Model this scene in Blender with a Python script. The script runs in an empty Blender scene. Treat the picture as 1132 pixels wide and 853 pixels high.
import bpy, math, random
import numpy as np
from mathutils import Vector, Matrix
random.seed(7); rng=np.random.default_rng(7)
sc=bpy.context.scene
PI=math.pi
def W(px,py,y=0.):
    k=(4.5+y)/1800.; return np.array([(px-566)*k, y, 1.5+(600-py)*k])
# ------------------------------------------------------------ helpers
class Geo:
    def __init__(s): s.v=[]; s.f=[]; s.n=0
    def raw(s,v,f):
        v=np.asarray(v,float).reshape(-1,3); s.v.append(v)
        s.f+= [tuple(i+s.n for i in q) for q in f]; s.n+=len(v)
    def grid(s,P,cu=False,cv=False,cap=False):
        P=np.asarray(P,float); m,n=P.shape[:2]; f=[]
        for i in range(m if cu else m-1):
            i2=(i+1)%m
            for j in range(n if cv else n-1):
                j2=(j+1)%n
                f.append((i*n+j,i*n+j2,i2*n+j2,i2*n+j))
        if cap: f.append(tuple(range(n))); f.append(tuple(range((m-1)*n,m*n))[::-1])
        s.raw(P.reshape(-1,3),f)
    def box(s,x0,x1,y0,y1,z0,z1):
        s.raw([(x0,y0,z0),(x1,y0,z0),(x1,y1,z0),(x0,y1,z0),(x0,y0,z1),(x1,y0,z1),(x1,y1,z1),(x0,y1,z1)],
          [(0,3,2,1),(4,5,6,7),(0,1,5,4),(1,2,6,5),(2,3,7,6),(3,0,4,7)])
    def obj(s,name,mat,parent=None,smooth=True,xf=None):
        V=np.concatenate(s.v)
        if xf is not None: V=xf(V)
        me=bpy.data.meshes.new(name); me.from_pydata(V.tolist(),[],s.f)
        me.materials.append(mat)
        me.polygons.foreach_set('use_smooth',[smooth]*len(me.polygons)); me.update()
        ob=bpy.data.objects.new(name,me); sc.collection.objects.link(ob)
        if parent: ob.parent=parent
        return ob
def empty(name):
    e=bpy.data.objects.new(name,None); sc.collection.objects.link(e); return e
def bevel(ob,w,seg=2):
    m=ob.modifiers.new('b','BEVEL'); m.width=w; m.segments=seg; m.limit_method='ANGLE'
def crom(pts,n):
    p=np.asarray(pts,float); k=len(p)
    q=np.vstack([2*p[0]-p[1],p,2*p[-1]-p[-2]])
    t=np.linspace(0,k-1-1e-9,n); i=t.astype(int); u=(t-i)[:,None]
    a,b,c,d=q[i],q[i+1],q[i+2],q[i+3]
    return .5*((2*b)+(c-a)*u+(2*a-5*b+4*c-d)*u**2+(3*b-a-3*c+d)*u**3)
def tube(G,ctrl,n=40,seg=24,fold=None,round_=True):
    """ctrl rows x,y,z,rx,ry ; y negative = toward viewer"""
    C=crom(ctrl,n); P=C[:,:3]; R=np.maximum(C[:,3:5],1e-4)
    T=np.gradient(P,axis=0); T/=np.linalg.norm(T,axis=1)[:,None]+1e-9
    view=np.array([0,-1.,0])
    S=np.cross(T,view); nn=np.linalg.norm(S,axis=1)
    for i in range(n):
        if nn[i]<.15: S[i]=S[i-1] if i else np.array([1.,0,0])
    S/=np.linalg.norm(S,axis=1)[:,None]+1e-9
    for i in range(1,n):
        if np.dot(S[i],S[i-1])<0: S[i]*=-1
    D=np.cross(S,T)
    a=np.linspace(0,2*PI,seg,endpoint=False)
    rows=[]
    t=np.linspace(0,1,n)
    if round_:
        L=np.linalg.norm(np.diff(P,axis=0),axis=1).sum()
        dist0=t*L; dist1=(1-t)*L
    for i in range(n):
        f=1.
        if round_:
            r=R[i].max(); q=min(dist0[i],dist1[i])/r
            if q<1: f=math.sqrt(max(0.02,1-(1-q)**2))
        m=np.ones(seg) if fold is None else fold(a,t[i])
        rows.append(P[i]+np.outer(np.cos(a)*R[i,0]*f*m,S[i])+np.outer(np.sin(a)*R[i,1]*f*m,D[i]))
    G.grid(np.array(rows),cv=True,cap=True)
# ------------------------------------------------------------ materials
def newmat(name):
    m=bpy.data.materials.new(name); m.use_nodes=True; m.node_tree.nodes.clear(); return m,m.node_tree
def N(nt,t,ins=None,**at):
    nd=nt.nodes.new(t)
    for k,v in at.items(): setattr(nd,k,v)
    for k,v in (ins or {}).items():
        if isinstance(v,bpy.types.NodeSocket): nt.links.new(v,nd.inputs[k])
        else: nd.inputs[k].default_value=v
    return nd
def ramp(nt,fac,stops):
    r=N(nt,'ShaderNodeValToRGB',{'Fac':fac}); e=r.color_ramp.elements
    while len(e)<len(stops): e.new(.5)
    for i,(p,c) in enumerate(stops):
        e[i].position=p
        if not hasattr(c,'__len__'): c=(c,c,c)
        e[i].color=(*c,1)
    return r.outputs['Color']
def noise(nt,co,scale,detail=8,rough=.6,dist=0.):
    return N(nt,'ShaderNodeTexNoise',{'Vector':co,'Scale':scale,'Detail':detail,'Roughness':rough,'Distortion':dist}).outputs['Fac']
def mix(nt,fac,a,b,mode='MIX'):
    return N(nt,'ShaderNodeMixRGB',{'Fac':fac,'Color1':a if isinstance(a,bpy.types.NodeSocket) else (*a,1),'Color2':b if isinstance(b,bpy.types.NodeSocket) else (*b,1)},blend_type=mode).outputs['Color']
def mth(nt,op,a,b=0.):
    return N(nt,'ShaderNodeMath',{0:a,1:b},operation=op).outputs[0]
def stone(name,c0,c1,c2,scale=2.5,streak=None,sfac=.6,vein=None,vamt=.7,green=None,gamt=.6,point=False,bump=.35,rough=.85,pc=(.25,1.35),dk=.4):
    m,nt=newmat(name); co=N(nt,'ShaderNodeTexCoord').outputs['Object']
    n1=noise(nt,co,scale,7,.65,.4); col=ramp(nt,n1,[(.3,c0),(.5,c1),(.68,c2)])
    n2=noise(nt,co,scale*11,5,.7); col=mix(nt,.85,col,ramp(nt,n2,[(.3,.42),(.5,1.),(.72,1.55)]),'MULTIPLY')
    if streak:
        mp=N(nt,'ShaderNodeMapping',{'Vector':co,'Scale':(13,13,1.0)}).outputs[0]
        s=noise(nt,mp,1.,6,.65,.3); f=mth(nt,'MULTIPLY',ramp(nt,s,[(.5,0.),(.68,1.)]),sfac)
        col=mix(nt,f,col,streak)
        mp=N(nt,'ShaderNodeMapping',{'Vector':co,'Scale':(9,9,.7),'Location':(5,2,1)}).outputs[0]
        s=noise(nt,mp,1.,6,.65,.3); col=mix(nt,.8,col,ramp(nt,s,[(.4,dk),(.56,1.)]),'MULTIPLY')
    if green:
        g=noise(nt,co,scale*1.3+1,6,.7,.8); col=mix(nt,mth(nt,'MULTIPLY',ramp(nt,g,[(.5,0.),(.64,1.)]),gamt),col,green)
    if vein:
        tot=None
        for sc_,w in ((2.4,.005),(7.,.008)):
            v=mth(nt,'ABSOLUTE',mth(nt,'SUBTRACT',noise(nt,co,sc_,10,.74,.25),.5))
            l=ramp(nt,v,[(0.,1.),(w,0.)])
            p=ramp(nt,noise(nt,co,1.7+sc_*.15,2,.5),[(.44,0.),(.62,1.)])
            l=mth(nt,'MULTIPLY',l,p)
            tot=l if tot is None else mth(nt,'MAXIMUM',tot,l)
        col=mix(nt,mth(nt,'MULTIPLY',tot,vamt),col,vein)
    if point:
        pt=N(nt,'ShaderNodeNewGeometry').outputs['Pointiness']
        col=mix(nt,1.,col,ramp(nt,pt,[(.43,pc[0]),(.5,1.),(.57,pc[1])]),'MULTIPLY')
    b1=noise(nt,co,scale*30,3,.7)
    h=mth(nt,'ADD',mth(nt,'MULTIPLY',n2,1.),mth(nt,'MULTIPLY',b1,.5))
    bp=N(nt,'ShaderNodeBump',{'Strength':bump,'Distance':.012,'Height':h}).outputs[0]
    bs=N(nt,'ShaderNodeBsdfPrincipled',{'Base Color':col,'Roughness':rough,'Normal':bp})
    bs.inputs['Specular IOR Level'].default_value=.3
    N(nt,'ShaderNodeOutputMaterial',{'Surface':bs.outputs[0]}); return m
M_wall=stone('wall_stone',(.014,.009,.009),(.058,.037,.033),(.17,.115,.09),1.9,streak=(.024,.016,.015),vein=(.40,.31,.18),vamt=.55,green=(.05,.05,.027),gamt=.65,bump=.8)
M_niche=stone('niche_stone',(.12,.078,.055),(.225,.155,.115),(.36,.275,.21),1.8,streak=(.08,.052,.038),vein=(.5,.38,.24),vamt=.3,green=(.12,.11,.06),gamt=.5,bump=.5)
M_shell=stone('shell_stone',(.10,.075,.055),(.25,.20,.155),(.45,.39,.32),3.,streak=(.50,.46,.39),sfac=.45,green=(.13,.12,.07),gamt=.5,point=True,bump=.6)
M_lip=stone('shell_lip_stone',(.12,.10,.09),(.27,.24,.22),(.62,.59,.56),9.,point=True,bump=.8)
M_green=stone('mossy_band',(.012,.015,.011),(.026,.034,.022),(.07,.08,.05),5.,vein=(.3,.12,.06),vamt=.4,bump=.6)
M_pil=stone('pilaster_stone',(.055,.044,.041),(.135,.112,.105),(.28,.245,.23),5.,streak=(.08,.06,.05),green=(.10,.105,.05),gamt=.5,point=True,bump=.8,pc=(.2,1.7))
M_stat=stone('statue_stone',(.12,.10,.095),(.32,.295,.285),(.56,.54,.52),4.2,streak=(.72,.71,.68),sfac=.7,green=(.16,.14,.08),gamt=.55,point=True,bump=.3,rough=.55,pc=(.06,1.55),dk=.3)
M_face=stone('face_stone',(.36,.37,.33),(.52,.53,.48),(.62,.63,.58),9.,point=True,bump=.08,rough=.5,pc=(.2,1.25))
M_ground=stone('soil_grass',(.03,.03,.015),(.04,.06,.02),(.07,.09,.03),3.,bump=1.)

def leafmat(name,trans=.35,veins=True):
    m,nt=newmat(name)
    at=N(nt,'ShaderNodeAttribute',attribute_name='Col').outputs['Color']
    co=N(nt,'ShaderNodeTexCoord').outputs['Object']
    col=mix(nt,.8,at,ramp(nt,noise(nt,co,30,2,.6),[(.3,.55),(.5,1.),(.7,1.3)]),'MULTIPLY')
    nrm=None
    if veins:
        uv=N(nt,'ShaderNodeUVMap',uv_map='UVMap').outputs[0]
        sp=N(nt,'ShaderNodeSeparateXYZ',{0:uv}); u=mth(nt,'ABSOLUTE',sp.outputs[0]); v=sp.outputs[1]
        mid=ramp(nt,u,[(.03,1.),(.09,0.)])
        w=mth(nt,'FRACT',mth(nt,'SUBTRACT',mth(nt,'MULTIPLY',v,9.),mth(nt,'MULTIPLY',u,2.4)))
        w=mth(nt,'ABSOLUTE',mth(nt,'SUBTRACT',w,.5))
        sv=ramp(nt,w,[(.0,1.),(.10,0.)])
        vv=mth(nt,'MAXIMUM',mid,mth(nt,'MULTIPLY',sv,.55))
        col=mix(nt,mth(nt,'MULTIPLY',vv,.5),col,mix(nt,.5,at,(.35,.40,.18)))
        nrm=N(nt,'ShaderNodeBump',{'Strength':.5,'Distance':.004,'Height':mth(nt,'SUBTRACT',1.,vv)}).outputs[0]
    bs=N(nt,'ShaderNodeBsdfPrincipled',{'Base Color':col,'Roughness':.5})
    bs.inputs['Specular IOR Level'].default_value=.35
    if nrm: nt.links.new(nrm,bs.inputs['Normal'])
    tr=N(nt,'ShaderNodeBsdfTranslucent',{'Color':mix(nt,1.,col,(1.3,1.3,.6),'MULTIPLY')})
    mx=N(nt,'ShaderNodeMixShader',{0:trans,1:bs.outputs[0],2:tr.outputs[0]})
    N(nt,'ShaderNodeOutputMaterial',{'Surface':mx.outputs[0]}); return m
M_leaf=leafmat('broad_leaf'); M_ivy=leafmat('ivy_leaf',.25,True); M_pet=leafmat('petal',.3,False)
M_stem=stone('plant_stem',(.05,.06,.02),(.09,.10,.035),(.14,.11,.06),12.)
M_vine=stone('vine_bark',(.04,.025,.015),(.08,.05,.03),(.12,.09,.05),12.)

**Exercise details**
Gather all lines with the string "True" from the data.

**Written solution**
    def obj(s,name,mat,parent=None,smooth=True,xf=None):
def tube(G,ctrl,n=40,seg=24,fold=None,round_=True):
    G.grid(np.array(rows),cv=True,cap=True)
    m=bpy.data.materials.new(name); m.use_nodes=True; m.node_tree.nodes.clear(); return m,m.node_tree
M_shell=stone('shell_stone',(.10,.075,.055),(.25,.20,.155),(.45,.39,.32),3.,streak=(.50,.46,.39),sfac=.45,green=(.13,.12,.07),gamt=.5,point=True,bump=.6)
M_lip=stone('shell_lip_stone',(.12,.10,.09),(.27,.24,.22),(.62,.59,.56),9.,point=True,bump=.8)
M_pil=stone('pilaster_stone',(.055,.044,.041),(.135,.112,.105),(.28,.245,.23),5.,streak=(.08,.06,.05),green=(.10,.105,.05),gamt=.5,point=True,bump=.8,pc=(.2,1.7))
M_stat=stone('statue_stone',(.12,.10,.095),(.32,.295,.285),(.56,.54,.52),4.2,streak=(.72,.71,.68),sfac=.7,green=(.16,.14,.08),gamt=.55,point=True,bump=.3,rough=.55,pc=(.06,1.55),dk=.3)
M_face=stone('face_stone',(.36,.37,.33),(.52,.53,.48),(.62,.63,.58),9.,point=True,bump=.08,rough=.5,pc=(.2,1.25))
def leafmat(name,trans=.35,veins=True):
M_leaf=leafmat('broad_leaf'); M_ivy=leafmat('ivy_leaf',.25,True); M_pet=leafmat('petal',.3,False)